It's hard to know what this means. For the one person whose information has been published, emails were retroactively classified. That is, they weren't classified when they were sent. That means that even if they hadn't used Clinton's server, they wouldn't have been stored securely, since they didn't consider them classified.
So this isn't really about Clinton's mail system, but about 38 people who didn't classify things they should have.
Note that what was considered classified included lists of people invited to meetings, so as not to cause embarrassment for people not invited. So it's hard to know how serious this is. The report did say the following
"While there were some instances of classified information being inappropriately introduced into an unclassified system in furtherance of expedience, by and large, the individuals interviewed were aware of security policies and did their best to implement them in their operations," the report also said. [
State Department's investigation found 38 individuals violated classification rules in relation to Clinton email server - CNNPolitics]

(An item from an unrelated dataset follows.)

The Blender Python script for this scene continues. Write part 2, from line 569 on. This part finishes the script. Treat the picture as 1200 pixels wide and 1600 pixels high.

It's hard to believe that they would have said that if the secrets were serious.
It would be interesting to see what this kind of detailed review would turn up if conducted on 30,000 other unclassified documents. The summaries on the news are light on specifics of violations. 91 of the violations seem likely to be underclassification. But the rest, which they couldn't attribute to individuals. What does that mean? It should almost always be clear who sent them email. If they are all underclassification that's a 2% error rate, but I wonder. At any rate, that seems pretty low to me. Not if we were talking about the nuclear launch codes. For those I'd expect a nearly 0% error rate. But it's very unlikely that that's what they're talking about. (It would be nice if they had told us how many were retroactively classified to be top secret, secret, confidential, etc.)
Here's an example of a detailed examination of 231 emails. (It's the first detailed study of email classification I turned up in a search.) It found that 65% of them had classification errors! That term is fairly vague, because it covers technical violations such as bad labelling. About 1% of them were underclassified. That's the type of error everyone thinks about with Clinton's email (messages that should have been classified but weren't), though it's hard to be sure.
https://www.energy.gov/sites/prod/files/2014/04/f14/Inspection Report-IG-0904_0.pdf. It's simply unreasonable to expect perfect compliance, particularly when there is room for interpreting rules. (It would have been interesting to submit the 231 documents to two different teams and see how well they agreed.)